Grimaldi Forum, 5 décembre
L’âge de la retraite n’a toujours pas sonné pour le légendaire Placido Domingo qui, malgré les obstacles, poursuit sa carrière phénoménale et sans équivalent dans l’histoire du chant. Enrichi par de nouveaux emplois puisés dans le vivier des barytons, son répertoire tourne désormais, presque exclusivement, autour de Verdi.
Le rôle de Francesco Foscari, l’un de ceux qu’il fréquente le plus régulièrement, convient idéalement à ses moyens actuels ; une écriture centrale, sans aigus intempestifs ou hors de portée, un personnage noble de doge usé et de père affligé, parfaitement calibré, où il est difficile de ne pas trouver quelques similitudes entre ce vieillard qui sent encore son être palpiter et cet artiste toujours en activité qui défie la nature.
Au Grimaldi Forum, le chanteur espagnol s’est, une nouvelle fois, montré à la hauteur de son mythe, avec une voix claire et stable qui tient toutes ses promesses, jusqu’au convulsif « Mio figlio ! » final. Placido Domingo se glisse avec délectation dans les plis de ce personnage éminemment verdien, confronté à un double drame politique et familial. Contraint, malgré son opposition à Jacopo Loredano, l’ennemi juré, à voir s’exiler son fils, l’interprète, tel le chêne de la fable, tente de résister, avant de plier et de rompre.
La direction de l’Opéra de Monte-Carlo n’a pas hésité à recréer le trio formé à la Scala de Milan, en 2016 (DVD Cmajor), où Domingo était entouré de Francesco Meli et d’Anna Pirozzi.

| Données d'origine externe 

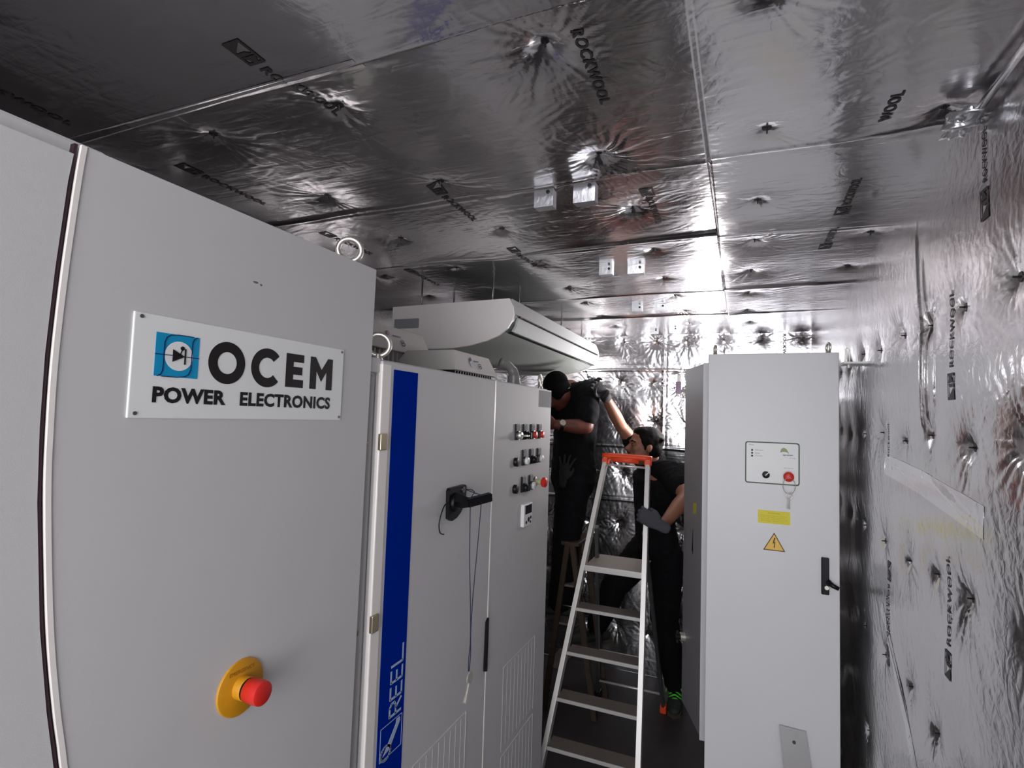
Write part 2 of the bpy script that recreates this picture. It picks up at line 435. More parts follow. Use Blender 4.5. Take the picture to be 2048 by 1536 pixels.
    def print_(s, a, b, right, up, L=0.2, hgt=0.021, logo=True, word='ROCKWOOL', flip=False):
        """ROCKWOOL lettering, starting with its logo, baseline from (a, b) along `right`"""
        R3 = s.pl.r * right[0] + s.pl.u * right[1]; U3 = s.pl.r * up[0] + s.pl.u * up[1]
        pl = Plane(s.pl(a, b), R3, U3)
        off = 0
        if logo:
            bm = bmesh.new(); w_, h_ = 0.056, 0.036; c = -0.006
            polys = [[(0, c), (w_, c), (w_, c + 0.005), (0, c + 0.005)], [(0, c + h_ - 0.005), (w_, c + h_ - 0.005), (w_, c + h_), (0, c + h_)],
                     [(0, c), (0.006, c), (0.006, c + h_), (0, c + h_)], [(w_ - 0.006, c), (w_, c), (w_, c + h_), (w_ - 0.006, c + h_)],
                     [(0.006, c + 0.005), (0.024, c + 0.005), (0.006, c + 0.03)], [(0.026, c + 0.004), (0.034, c + 0.004), (0.034, c + 0.032), (0.026, c + 0.02)],
                     [(0.036, c + 0.004), (0.052, c + 0.018), (0.052, c + 0.024), (0.036, c + 0.032)]]
            for q in polys: bm.faces.new([bm.verts.new(pl(x, y, 0)) for x, y in q])
            s.drape(bm); link('printed_logo', bm, PRINTM, s.ob, recalc=False); off = 0.068
        bm = text_bm(word, pl, off, 0, off + L, hgt, 0.0, off=0.035, spacing=1.12)
        s.drape(bm); link('printed_lettering', bm, PRINTM, s.ob, recalc=False)

Z0 = 2.27
# ceiling: seen from below, right = +y, up = +x, normal = -z ; a = y, b = x
PC = Plane((0, 0, Z0), (0, 1, 0), (1, 0, 0))
cpins = []
for yy, am in ((-0.35, .6), (0.02, .6), (0.42, .7), (0.80, 1.0), (1.18, 1.0), (1.56, 1.1), (1.93, 1.0), (2.31, 1.0), (2.66, 1.0), (3.05, 1), (3.42, 1)):
    for xx in (-1.45, -1.08, -0.73, -0.3, 0.04):
        k = rng.uniform(0.45, 1.25) * am
        cpins.append([yy + rng.uniform(-.02, .02), xx + rng.uniform(-.015, .015), k, rng.uniform(0.05, 0.085)])
for p in cpins:
    if abs(p[1] + 0.3) < 0.05 and 0.7 < p[0] < 1.7: p[2] = 1.55; p[3] = 0.1
    if p[1] < -1.0 and p[0] < 1: p[2] *= 0.7
cpins.append([1.916, 0.36, 0.7, 0.05]); cpins.append([1.24, 0.355, 1.5, 0.06]); cpins.append([2.31, 0.36, 0.7, 0.05])
tl = []
ys = [-1.4, 0.70, 1.27, 1.81, 2.53, 3.1, 3.9]; xs = [-1.9, -0.07, 0.5]
for i in range(len(ys) - 1):
    for j in range(len(xs) - 1):
        tl.append((ys[i], ys[i + 1], xs[j], xs[j + 1], rng.uniform(-.02, .02), rng.uniform(-.015, .015), rng.uniform(-.001, .001)))
ceiling = Foil('ceiling', PC, -1.52, 3.83, -1.88, 0.43, 0.0043, [tuple(p) for p in cpins], 100, 1.0, tl, fine=(0.25, 3.1),
               ridges_a=((0.70, .0015), (1.27, .003), (1.81, .003), (2.53, .005), (3.1, .005)))
# right wall: normal -x ; right = -y ; up = z ; a = -y
PR = Plane((0.40, 0, 0), (0, -1, 0), (0, 0, 1))
wp = []
for zz in (1.94, 1.665, 1.345, 1.0, 0.64, 0.3):
    for yy in (0.85, 1.095, 1.33, 1.55, 1.77, 2.03, 2.3, 2.55, 2.8, 3.1, 3.4, 3.65):
        wp.append((-(yy + rng.uniform(-.012, .012)), zz + rng.uniform(-.015, .015), rng.uniform(0.5, 1.3), rng.uniform(0.045, 0.075)))
wall_r = Foil('wall_right', PR, -3.83, 1.52, 0.0, 2.30, 0.005, wp, 200, 0.5, star=1.5, fine=(-2.5, -0.95), local=((-1.60, 1.66, 2.2, .005, .006), (-1.56, 1.67, 2.1, .004, .005), (-1.50, 1.7, 2.0, .003, .006)))
# back wall: normal -y ; right = +x ; a = x
PB = Plane((0, 3.80, 0), (1, 0, 0), (0, 0, 1))
bp_ = []
for zz in (2.235, 1.94, 1.67, 1.33, 0.97, 0.62, 0.28):
    for xx in (-1.6, -1.3, -0.985, -0.77, -0.555, -0.335, -0.11, 0.13, 0.345):
        bp_.append((xx + rng.uniform(-.015, .015), zz + rng.uniform(-.015, .015) * (zz < 2.2), rng.uniform(0.8, 1.5), rng.uniform(0.06, 0.09)))
wall_b = Foil('wall_back', PB, -1.88, 0.43, 0.0, 2.30, 0.0065, bp_, 300, 1.7, ridges_a=((-0.49, .005),), ridges_b=((2.03, .005), (1.5, .006), (1.13, .005)), star=2.3)
# left wall: normal +x
PL = Plane((-1.85, 0, 0), (0, 1, 0), (0, 0, 1))
lp = [(yy, zz, rng.uniform(.6, 1.2), 0.07) for yy in (0.9, 1.3, 1.7, 2.1, 2.5, 2.9, 3.3) for zz in (2.0, 1.6, 1.2)]
wall_l = Foil('wall_left', PL, -1.52, 3.83, 0.0, 2.30, 0.012, lp, 400, 1.0)
PF = Plane((0, -1.5, 0), (-1, 0, 0), (0, 0, 1))
wall_f = Foil('light_block_wall', PF, 0.80, 1.85, 0.0, 2.27, 0.02, [], 500, 1.0)  # unseen part wall, added to block daylight on the left side
floor = struct(B('floor', (-1.85, -1.5, -0.03), (0.4, 3.8, 0.0), FLOORM))

for p in cpins:
    if p[0] > 0.3 and (p[1] > -1.2 or p[0] > 1.0): ceiling.pin(p[0], p[1])
for p in wp:
    if -p[0] > 1.0 and not (-p[0] > 2.35 and p[1] < 1.8): wall_r.pin(p[0], p[1], 0.010)
for p in bp_:
    if p[0] > -1.05 and not (p[0] > -0.3 and p[1] < 1.9): wall_b.pin(p[0], p[1], 0.009)
# printed brand lettering on the insulation sheets
for a in (0.376, 0.871, 1.366, 1.861): ceiling.print_(a, -1.283, (1, 0), (0, 1))
for a in (0.58, 1.19, 1.72): ceiling.print_(a, -0.76, (1, 0), (0, 1), 0.19)
for a in (0.76, 1.40): ceiling.print_(a, -0.245, (1, 0), (0, 1), 0.2, logo=a > 1)
for a, lg in ((1.215, False), (1.70, True), (2.03, True)): ceiling.print_(a, 0.262, (-1, 0), (0, -1), 0.11 if not lg else .16, word='WOOL' if not lg else 'ROCKWOOL', logo=lg)
wall_r.print_(-1.378, 1.745, (0, 1), (-1, 0), 0.16, 0.019)
wall_r.print_(-1.425, 1.166, (0, 1), (-1, 0), 0.185, 0.019)
wall_r.print_(-1.95, 1.293, (0, -1), (1, 0), 0.15, 0.016)
wall_r.print_(-1.955, 0.985, (0, 1), (-1, 0), 0.14, 0.016)
wall_r.print_(-1.915, 1.60, (0, 1), (-1, 0), 0.10, 0.013, logo=False)
wall_r.print_(-1.19, 2.06, (0, 1), (-1, 0), 0.10, 0.016)
wall_b.print_(-0.372, 1.90, (0, -1), (1, 0), 0.17, 0.019)
wall_b.print_(0.24, 2.26, (0, -1), (1, 0), 0.2, 0.019, logo=False)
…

Raide et crispée, en cette soirée du 5 décembre, la voix du ténor italien peine à faire briller la ligne de chant de Jacopo Foscari ; malgré quelques nuances dans son premier air « Dal più remoto esilio », il recourt rapidement à de douloureux expédients qui affligent son émission.
Anna Pirozzi affiche, au contraire, un chant glorieux et une présence éclatante qui font tout le prix de sa Lucrezia Contarini. Si la soprano italienne impressionne par son volume vocal, le tranchant de ses aigus et l’énergie qu’elle dégage dans les ensembles, c’est que sa technique lui permet aussi de ne jamais baisser la garde dans les moments de pure virtuosité. Quel dommage d’avoir amputé la cabalette « O patrizi… » pour gagner quelques minutes, lorsque l’on a sous la main une chanteuse pareille !
Dans le rôle de Jacopo Loredano, Alexander Vinogradov fait valoir son beau timbre de basse. Excellents, les Barbarigo et Pisana de Giuseppe Tommaso et d’Erika Beretti, tout comme le puissant Chœur de l’Opéra.
À la tête de l’Orchestre Philharmonique de Monte-Carlo, Massimo Zanetti dirige cette œuvre de jeunesse impétueuse, qui préfigure Simon Boccanegra, avec ce qu’il faut d’éclat et de profondeur, restituant dans un même élan l’audace d’un style, la pulsation dramatique et la vision d’ensemble qui marqueront à jamais le legs verdien.